TV changing what we eat

Yes, as greens. I grew up on collards, mustard greens, turnip greens, etc. But the current crop of hipster poseurs are taking kale and making it the new bacon. Just stop it! Boil up those greens with fatback or a smoked turkey neck, hit them with pepper vinegar and serve them up as a side. The next “Wonderfood” they ain’t.

We both love kale, so I plant a garden of it. It’s great in salads, beans&greens, in lasagna, etc. I’m eating an omelette right now stuffed with sautéed kale and Swiss cheese.

The harvest begins mid-spring and continues through summer, fall, and into winter. Our last kale harvest involves brushing away snow cover.

Why wouldn’t I think that? Ads cannot effect you if you never see them. Do you think people in 3rd world countries crave Red Lobster because it’s on TV?

Not TV and not food but Sideways noticeably impacted the sales of Pinot Noir and Merlot in the US after it came out.

Before 2012, the largest purchaser of Kale in the US was… Pizza Hut, where it was used as the salad bar garnish.

Unless you think Ethiopians are cannibals, this joke doesn’t work.
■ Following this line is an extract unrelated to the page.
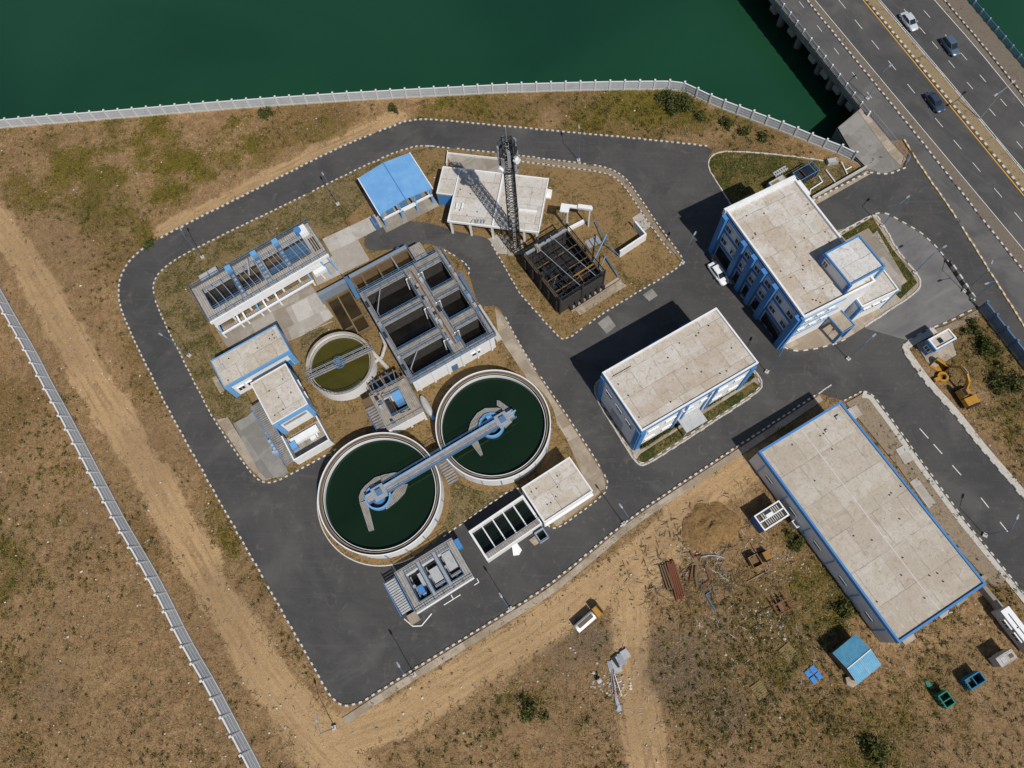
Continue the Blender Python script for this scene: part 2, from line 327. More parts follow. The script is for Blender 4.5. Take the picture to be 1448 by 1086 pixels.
        ORG[ob] = org
        for k, v in tags.items(): ob[k] = v
        return ob
def thing(name, label, cat, loc, group=None, rz=0.):
    o = bpy.data.objects.new(name, None); C.objects.link(o); o.location = loc; o.rotation_euler = (0, 0, rz); o.empty_display_size = .3
    o['label'] = label; o['category'] = cat
    if group: o['group'] = group
    ORG[o] = Vector(loc); return o
def copy_tree(o, parent=None, **tags):
    c = o.copy(); C.objects.link(c); ORG[c] = ORG.get(o, Vector())
    if parent is not None: c.parent = parent
    for k, v in tags.items(): c[k] = v
    for ch in list(o.children): copy_tree(ch, c)
    return c
def part_at(src, parent, off):
    c = src.copy(); C.objects.link(c); c.parent = parent; c.location = off; ORG[c] = ORG[parent]; return c
def struct(name, mb, mat, **k): return mb.o(name, mat, nrm=k.pop('nrm', False), kind='structure', **k)
def chaikin(pts, r=2.5, closed=True, it=3):
    P = [Vector((p[0], p[1])) for p in pts]
    for _ in range(it):
        out = []; n = len(P)
        for i in range(n if closed else n-1):
            a, b = P[i], P[(i+1) % n]; L = (b-a).length; c = min(.25*L, r) if L > 1e-6 else 0; d = (b-a).normalized() if L > 1e-6 else Vector((0, 0))
            if closed or i > 0: out.append(a+d*c)
            else: out.append(a)
            if closed or i < n-2: out.append(b-d*c)
            else: out.append(b)
        P = out; r *= .5
    return P
def resample(P, step, closed=False):
    P = [Vector((p[0], p[1])) for p in P]
    if closed: P = P+[P[0]]
    out = [P[0]]; acc = 0.
    for a, b in zip(P, P[1:]):
        L = (b-a).length; t = step-acc
        while t <= L: out.append(a+(b-a)*(t/L)); t += step
        acc = (acc+L) % step
    return out
def offset(P, d, closed=False):
    n = len(P); out = []
    for i in range(n):
        a = P[(i-1) % n] if (closed or i > 0) else P[i]; b = P[(i+1) % n] if (closed or i < n-1) else P[i]
        t = (b-a); t = t.normalized() if t.length > 1e-9 else Vector((1, 0)); out.append(P[i]+Vector((-t.y, t.x))*d)
    return out
def inpoly(x, y, poly):
    poly = np.array([(p[0], p[1]) for p in poly]); r = np.zeros(np.shape(x), bool); n = len(poly); j = n-1
    for i in range(n):
        xi, yi = poly[i]; xj, yj = poly[j]
        if abs(yj-yi) > 1e-12: r ^= ((yi > y) != (yj > y)) & (x < (xj-xi)*(y-yi)/(yj-yi)+xi)
        j = i
    return r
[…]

Anyway, food goes in fads. For a long time, classy cuisine meant French cuisine, and French cuisine meant extremely fussy dishes with sauces and enough place-settings to thoroughly flummox a car salesman from Lincoln. Haute cuisine, in other words, Escoffier, battalions, and all. You can still see this, preserved in amber, in old dramas and new comedies. Julia Child brought a simplified version of this to American homes, but she was clearly reacting to a longstanding tradition, not breaking new ground; she was, after all, cooking professional French food, not the commoner’s food, albeit in a form accessible to housewives without a kitchen staff.

“The Oxford Encyclopedia of Food and Drink in America” claims the turning point for Italian food in this country was the 1980s; that’s when they say it hit the good restaurants in a big way and got some critical notice. You could blame that on television but it’s also true that Italian cuisine is simpler than the kind of French cuisine which had previously defined the refined palate in this country. Notice that these days, the most popular kind of French cuisine is the less-fussy Provençal variety.

We’re just in a more laid-back era of fine dining right now. Television is probably more of a reflector than a driver.

Hell’s Kitchen, the cooking competition show hosted by Gordon Ramsay, frequently seems to feature risotto, beef Wellington and scallops. I wonder if those dishes are ordered more frequently as a result of the show.

Of course they can. They can change the people and world around you.

Acsenray is right. Again.
It’s not a great analogy. Ads can affect people that never see them, in the markets in which they air (read: not third world countries). On top of that, it’s not just ads but TV shows like Deadliest Catch, Rachael Ray, and Emeril, or whatever’s on the food channel now. Directly or indirectly, they change what’s in your stores, your restaurants, and your friend’s table.
Have you seen Ace of Cakes or Cake Boss? maybe not. But you’ve probably been to a wedding or party where you’ve seen fancy fondant-covered cakes, or cakes modeled after something that doesn’t look like a cake. Those 2 shows really helped up the standard for occasion cakes.
Do you have olive oil in your house, or just good old Wesson oil and Crisco? Thank the Food Network, not a commercial, for that.